# start of MATERIAL

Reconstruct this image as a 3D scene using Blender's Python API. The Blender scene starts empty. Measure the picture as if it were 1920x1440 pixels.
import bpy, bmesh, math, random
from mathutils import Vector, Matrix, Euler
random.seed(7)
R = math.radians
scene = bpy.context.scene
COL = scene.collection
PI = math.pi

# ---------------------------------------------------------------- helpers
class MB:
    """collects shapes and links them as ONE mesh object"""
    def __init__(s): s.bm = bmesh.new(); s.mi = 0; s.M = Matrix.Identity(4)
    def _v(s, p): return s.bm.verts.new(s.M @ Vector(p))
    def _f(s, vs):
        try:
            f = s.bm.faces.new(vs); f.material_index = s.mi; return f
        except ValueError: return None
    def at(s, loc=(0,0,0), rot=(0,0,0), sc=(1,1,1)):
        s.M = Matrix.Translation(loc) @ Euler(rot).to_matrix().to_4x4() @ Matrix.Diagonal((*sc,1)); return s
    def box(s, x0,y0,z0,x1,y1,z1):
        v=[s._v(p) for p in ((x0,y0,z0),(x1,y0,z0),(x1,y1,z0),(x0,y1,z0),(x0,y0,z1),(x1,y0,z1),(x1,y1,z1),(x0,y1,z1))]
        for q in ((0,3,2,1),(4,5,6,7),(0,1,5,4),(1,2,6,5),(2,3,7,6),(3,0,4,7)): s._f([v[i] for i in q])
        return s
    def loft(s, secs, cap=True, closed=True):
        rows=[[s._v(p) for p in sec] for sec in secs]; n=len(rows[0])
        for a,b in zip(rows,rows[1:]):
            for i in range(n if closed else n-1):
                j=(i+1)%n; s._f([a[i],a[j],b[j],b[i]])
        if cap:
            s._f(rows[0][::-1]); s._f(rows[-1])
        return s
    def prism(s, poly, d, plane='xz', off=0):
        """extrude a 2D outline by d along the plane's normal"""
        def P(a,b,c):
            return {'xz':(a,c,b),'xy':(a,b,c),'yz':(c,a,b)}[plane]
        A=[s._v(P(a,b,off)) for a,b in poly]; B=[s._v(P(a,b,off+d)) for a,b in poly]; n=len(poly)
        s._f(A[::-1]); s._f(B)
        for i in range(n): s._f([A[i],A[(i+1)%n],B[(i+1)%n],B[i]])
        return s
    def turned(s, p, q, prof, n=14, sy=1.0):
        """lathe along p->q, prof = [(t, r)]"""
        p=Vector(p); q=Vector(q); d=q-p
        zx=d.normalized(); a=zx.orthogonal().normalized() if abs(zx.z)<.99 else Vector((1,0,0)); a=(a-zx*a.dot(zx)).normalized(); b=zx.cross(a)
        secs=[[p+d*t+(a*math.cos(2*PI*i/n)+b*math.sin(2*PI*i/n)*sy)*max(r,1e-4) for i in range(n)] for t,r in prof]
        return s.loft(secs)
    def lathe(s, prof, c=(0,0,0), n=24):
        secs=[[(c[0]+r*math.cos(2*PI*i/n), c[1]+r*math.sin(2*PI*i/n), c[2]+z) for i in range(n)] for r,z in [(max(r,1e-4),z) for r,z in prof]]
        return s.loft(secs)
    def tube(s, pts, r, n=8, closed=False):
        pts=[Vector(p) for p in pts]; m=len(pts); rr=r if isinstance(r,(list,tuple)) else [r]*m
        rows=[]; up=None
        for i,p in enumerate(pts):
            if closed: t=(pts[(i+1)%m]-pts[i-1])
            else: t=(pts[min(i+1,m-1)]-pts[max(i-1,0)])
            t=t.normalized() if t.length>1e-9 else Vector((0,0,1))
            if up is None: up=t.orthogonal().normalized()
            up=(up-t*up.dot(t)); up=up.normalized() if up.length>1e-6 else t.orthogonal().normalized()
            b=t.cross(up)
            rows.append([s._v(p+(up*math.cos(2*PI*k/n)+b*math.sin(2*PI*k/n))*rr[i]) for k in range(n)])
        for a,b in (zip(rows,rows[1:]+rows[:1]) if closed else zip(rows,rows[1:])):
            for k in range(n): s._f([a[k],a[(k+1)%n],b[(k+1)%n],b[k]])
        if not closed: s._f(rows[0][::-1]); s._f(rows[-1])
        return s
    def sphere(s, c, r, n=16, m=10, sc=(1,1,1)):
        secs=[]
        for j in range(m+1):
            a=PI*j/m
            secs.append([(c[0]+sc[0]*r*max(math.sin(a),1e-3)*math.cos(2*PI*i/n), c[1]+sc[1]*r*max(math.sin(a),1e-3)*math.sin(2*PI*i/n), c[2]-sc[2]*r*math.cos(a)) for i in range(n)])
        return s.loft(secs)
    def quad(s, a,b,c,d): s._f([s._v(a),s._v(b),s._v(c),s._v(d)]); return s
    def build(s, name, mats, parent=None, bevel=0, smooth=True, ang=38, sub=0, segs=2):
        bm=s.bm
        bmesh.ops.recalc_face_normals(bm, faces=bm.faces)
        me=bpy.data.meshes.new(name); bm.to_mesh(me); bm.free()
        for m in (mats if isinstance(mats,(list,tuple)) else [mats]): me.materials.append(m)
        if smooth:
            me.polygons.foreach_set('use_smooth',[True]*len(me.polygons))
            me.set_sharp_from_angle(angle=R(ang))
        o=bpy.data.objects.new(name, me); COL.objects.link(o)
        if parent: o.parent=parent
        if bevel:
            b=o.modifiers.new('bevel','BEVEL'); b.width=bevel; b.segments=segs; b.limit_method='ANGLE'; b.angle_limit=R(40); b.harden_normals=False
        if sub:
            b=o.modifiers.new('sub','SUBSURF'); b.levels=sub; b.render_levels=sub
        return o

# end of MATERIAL

TASK — In this exercise, copy only the lines from the opening line of the material through the line where "PI = math.pi" appears.

RESULT BELOW —
Reconstruct this image as a 3D scene using Blender's Python API. The Blender scene starts empty. Measure the picture as if it were 1920x1440 pixels.
import bpy, bmesh, math, random
from mathutils import Vector, Matrix, Euler
random.seed(7)
R = math.radians
scene = bpy.context.scene
COL = scene.collection
PI = math.pi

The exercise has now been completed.